MINNEAPOLIS -- Advocates for Minnesota's Muslim community are welcoming a settlement between the federal government and a large meat-processing company accused of discriminating against some of its workers, including Muslims and immigrants from Somalia.

The Equal Employment Opportunity Commission (EEOC) said JBS Swift has agreed to pay more than $5 million to settle claims in a lawsuit filed by the agency more than a decade ago. The suit alleged JBS denied religious accommodations to Muslim employees at a Colorado plant.

Jaylani Hussein, executive director of the Council on American-Islamic Relations of Minnesota (CAIR-Minnesota), said even though the case is from another state, the problem persists in the Midwest.

"CAIR Minnesota, we still represent close to 40% of our legal cases for employment-related discrimination; individuals who are denied prayer," Hussein explained.

Beyond meat and poultry plants, he noted there are also instances in office settings where cleaning staff are denied the ability to pray.

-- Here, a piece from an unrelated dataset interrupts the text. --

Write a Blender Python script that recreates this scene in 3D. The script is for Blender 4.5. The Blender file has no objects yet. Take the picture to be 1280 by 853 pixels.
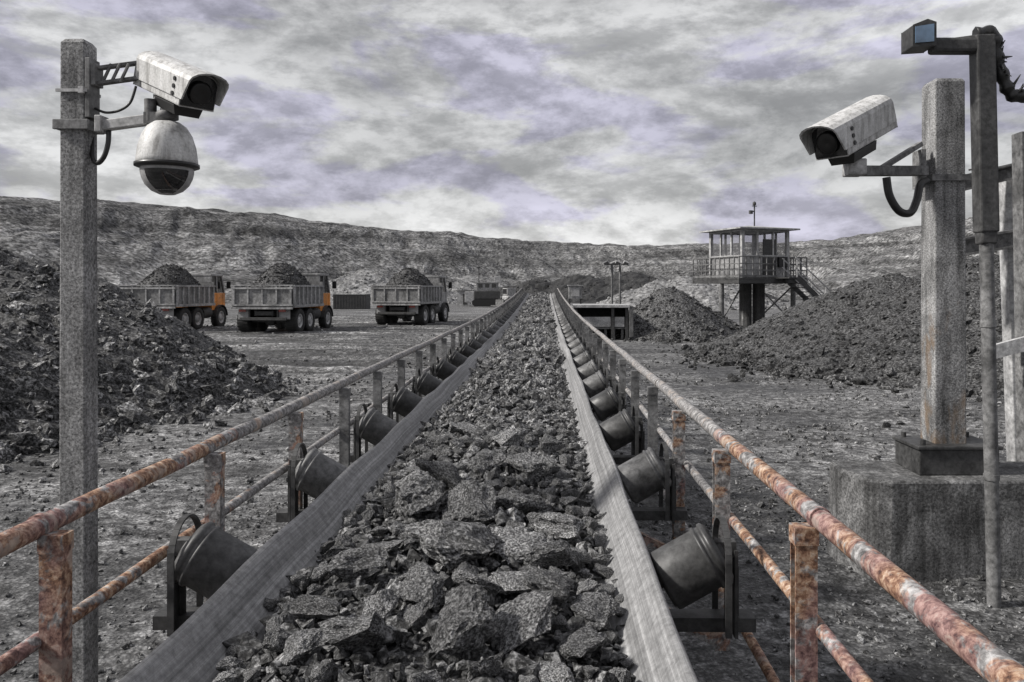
import bpy, bmesh, math, random
import numpy as np
from mathutils import Vector, Matrix, Euler, noise as mnoise

random.seed(7)
RNG = np.random.default_rng(11)
S = bpy.context.scene
COL = S.collection
R = math.radians

# ------------------------------------------------------------------ camera
EYE = 2.2
cam_d = bpy.data.cameras.new("camera")
cam = bpy.data.objects.new("camera", cam_d)
COL.objects.link(cam)
cam.location = (0, 0, EYE)
cam.rotation_euler = (R(90), 0, 0)
cam_d.sensor_width = 36.0
cam_d.lens = 36.0 * 1000 / 1280
cam_d.shift_x = -41 / 1280
cam_d.shift_y = -66.5 / 1280
cam_d.clip_start = 0.05
cam_d.clip_end = 4000
S.camera = cam

# ------------------------------------------------------------------ sky, sun, exposure
SUN_DIR = Vector((-0.92, -0.16, 0.78)).normalized()
SUN_EL = math.asin(SUN_DIR.z)
SUN_ROT = math.atan2(SUN_DIR.x, SUN_DIR.y)
W = bpy.data.worlds.new("World")
S.world = W
W.use_nodes = True


def world_nodes():
    nt = W.node_tree
    nt.nodes.clear()
    n = nt.nodes.new
    L = nt.links.new
    out = n("ShaderNodeOutputWorld")
    bg = n("ShaderNodeBackground")
    bg.inputs["Strength"].default_value = 0.1
    L(bg.outputs[0], out.inputs[0])
    sky = n("ShaderNodeTexSky")
    sky.sky_type = "NISHITA"
    sky.sun_disc = False
    sky.sun_elevation = SUN_EL
    sky.sun_rotation = SUN_ROT
    sky.dust_density = 3
    tc = n("ShaderNodeTexCoord")
    sep = n("ShaderNodeSeparateXYZ")
    L(tc.outputs["Generated"], sep.inputs[0])

    def math_(op, a, b):
        m = n("ShaderNodeMath")
        m.operation = op
        for i, v in enumerate((a, b)):
            if isinstance(v, (int, float)):
                m.inputs[i].default_value = v
            elif v is not None:
                L(v, m.inputs[i])
        return m.outputs[0]

    zz = math_("MAXIMUM", sep.outputs[2], 0.0)
    den = math_("ADD", zz, 0.24)
    px = math_("DIVIDE", sep.outputs[0], den)
    py = math_("DIVIDE", sep.outputs[1], den)
    cmb = n("ShaderNodeCombineXYZ")
    L(px, cmb.inputs[0])
    L(py, cmb.inputs[1])

    def noise(scale, detail, rough, dist, loc=(0, 0, 0), sc=(1, 1, 1), solid=False):
        mp = n("ShaderNodeMapping")
        mp.inputs["Location"].default_value = loc
        mp.inputs["Scale"].default_value = sc
        L(tc.outputs["Generated"] if solid else cmb.outputs[0], mp.inputs[0])
        t = n("ShaderNodeTexNoise")
        t.inputs["Scale"].default_value = scale
        t.inputs["Detail"].default_value = detail
        t.inputs["Roughness"].default_value = rough
        t.inputs["Distortion"].default_value = dist
        L(mp.outputs[0], t.inputs["Vector"])
        return t.outputs["Fac"]

    def ramp(fac, stops):
        r = n("ShaderNodeValToRGB")
        L(fac, r.inputs[0])
        e = r.color_ramp.elements
        while len(e) < len(stops):
            e.new(0.5)
        for el, (p, c) in zip(e, stops):
            el.position = p
            el.color = (c[0], c[1], c[2], 1)
        return r.outputs[0]

    def mix(fac, a, b, mode="MIX"):
        m = n("ShaderNodeMix")
        m.data_type = "RGBA"
        m.blend_type = mode
        for s, v in ((0, fac), (6, a), (7, b)):
            if isinstance(v, (int, float)):
                m.inputs[s].default_value = v
            elif isinstance(v, tuple):
                m.inputs[s].default_value = (*v, 1)
            else:
                L(v, m.inputs[s])
        return m.outputs[2]

    k = 4.2
    # broad banks, billowing heads with lit upper rims, fine torn edges
    bank = noise(2.3, 4, 0.5, 0.3, (3.1, 0.4, 0.7), (1, 1, 2.6), True)
    head = noise(5.2, 11, 0.64, 0.10, (0.7, 2.4, 0.2), (1, 1, 2.3), True)
    lift = noise(5.2, 11, 0.64, 0.10, (0.7, 2.4, 0.235), (1, 1, 2.3), True)
    rim = math_("SUBTRACT", head, lift)
    c = ramp(head, [(0.34, (0.66 * k,) * 3), (0.46, (0.84 * k,) * 3), (0.53, (1.0 * k,) * 3), (0.66, (1.16 * k,) * 3)])
    c = mix(1.0, c, ramp(bank, [(0.36, (0.86,) * 3), (0.50, (0.99,) * 3), (0.62, (1.10,) * 3)]), "MULTIPLY")
    c = mix(1.0, c, ramp(math_("ADD", math_("MULTIPLY", rim, 2.4), 0.5), [(0.34, (0.84,) * 3), (0.5, (1.0,) * 3), (0.66, (1.17,) * 3)]), "MULTIPLY")
    tint = ramp(noise(4.0, 6, 0.55, 0.4, (1.7, 5.2, 0.9), (1, 1, 3.2), True), [(0.51, (1, 1, 1)), (0.57, (0.84, 0.82, 0.98))])
    c = mix(1.0, c, tint, "MULTIPLY")
    hor = ramp(zz, [(0.0, (1.08,) * 3), (0.07, (1.04,) * 3), (0.20, (0.98,) * 3), (0.6, (1.0,) * 3)])
    c = mix(1.0, c, hor, "MULTIPLY")
    c = mix(0.94, sky.outputs[0], c)
    L(c, bg.inputs[0])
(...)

In the JBS case, the company was also accused of shutting off water fountains during the Muslim holy month of Ramadan. The EEOC determined the action prevented Muslim employees from being able to get a drink of water after fasting all day.

Hussein recounted workers resorted to praying in bathrooms, which he called dehumanizing. He added being forced to choose between faith and work is very hard on these individuals.

"These are families that already live check-to-check, families who are also sending money back home to their relatives, families who are recently arrivals to the United States, who don't have a strong safety net," Hussein outlined.

In Minnesota, Hussein emphasized his group hopes to see legislation that would close loopholes for companies that avoid liability in these situations. He acknowledged while some employers have become more accommodating, new management will sometimes come in and resort to old practices.

In the Colorado case, 300 workers will share in the settlement.